Over the course of three years, the job of returning a team to Cleveland--from getting the stadium built to deciding to make it an expansion team to finding the right owners--fell largely to Goodell and Dan Rooney. Tagliabue, who knew his friend Dan Rooney could take it, was well aware that Modell did not want a team to be put in Cleveland. The commissioner wanted to distance himself from the fray. Tagliabue would cast Goodell and Rooney as the bad guys to keep the peace with Modell.

Dan Rooney had known Goodell before the Cleveland project, but they grew exceptionally close during that period.

Goodell said my father taught him how to think about league issues and how to get things done. They worked together on some of the most difficult issues the league faced: Cleveland, realignment, the Rooney Rule. There was nothing they did not talk about. Dan Rooney was mentoring Goodell and preparing him to be the commissioner, although he never told Goodell that directly.

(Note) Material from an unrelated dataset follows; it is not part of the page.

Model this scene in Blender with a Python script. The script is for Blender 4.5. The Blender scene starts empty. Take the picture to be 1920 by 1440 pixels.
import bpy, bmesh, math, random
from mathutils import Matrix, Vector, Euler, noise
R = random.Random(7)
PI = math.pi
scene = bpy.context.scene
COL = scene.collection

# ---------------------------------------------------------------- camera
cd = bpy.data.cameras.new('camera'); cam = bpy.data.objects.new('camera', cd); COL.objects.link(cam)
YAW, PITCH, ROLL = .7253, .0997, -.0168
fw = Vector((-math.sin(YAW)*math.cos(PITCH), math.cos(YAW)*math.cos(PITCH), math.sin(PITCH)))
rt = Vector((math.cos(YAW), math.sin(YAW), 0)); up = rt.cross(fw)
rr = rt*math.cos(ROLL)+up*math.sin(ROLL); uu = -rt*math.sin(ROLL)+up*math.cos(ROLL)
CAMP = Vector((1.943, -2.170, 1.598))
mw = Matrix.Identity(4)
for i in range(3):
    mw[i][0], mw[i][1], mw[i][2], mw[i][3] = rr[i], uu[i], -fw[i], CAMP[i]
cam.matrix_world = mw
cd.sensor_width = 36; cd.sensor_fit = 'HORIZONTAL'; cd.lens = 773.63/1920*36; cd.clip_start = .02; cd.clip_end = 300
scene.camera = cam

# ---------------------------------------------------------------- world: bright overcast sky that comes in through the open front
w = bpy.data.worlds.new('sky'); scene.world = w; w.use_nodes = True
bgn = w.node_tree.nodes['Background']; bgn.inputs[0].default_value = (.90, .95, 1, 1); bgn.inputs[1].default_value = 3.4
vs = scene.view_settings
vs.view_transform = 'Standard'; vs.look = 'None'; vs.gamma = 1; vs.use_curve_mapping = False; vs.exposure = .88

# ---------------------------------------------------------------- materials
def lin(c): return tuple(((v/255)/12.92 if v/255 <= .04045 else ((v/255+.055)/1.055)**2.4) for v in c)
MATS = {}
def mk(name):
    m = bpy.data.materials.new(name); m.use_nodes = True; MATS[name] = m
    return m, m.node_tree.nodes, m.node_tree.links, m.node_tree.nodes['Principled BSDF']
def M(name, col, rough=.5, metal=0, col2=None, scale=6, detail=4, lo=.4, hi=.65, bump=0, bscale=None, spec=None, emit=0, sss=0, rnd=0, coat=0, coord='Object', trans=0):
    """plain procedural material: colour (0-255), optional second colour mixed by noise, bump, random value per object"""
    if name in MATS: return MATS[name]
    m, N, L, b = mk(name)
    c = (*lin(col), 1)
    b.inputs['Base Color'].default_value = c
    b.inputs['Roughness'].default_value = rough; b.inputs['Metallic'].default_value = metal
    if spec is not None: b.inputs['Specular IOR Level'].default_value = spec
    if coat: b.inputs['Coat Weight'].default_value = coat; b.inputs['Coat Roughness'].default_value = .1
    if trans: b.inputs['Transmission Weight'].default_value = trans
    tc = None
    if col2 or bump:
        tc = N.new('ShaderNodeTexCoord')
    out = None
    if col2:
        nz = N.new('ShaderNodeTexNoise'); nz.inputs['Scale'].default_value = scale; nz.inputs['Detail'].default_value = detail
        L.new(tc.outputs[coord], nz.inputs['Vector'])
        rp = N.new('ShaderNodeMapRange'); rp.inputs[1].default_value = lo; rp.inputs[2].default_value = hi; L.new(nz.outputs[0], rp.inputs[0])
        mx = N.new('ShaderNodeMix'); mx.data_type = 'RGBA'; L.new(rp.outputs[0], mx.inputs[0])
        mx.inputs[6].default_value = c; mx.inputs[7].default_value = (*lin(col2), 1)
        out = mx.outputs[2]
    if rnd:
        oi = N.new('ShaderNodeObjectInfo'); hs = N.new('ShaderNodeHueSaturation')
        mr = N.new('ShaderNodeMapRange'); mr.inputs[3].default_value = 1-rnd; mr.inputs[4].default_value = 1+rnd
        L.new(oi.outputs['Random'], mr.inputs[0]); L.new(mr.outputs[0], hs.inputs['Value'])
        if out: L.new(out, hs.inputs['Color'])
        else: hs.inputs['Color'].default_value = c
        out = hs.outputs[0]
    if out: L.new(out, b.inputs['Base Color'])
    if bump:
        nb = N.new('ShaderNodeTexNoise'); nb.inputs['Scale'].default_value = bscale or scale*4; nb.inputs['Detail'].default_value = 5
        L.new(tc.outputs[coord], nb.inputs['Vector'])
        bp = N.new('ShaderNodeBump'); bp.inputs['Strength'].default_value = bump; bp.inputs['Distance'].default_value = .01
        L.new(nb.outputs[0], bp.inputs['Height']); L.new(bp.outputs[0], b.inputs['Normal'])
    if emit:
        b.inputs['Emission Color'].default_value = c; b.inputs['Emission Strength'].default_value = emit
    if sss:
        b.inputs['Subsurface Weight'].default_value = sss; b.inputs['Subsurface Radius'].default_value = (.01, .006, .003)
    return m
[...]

In 1999, the Browns, then owned by the Lerner family--Al Lerner, ironically, had helped his friend Modell move the team to Baltimore--resumed play in a new stadium in Cleveland. And the Baltimore Ravens took the place of the Browns as the Steelers' most heated rival. And when the Ravens beat the Giants in Super Bowl XXXV, five years after they left Cleveland, Dan went into the Ravens locker room and embraced his old friend Modell.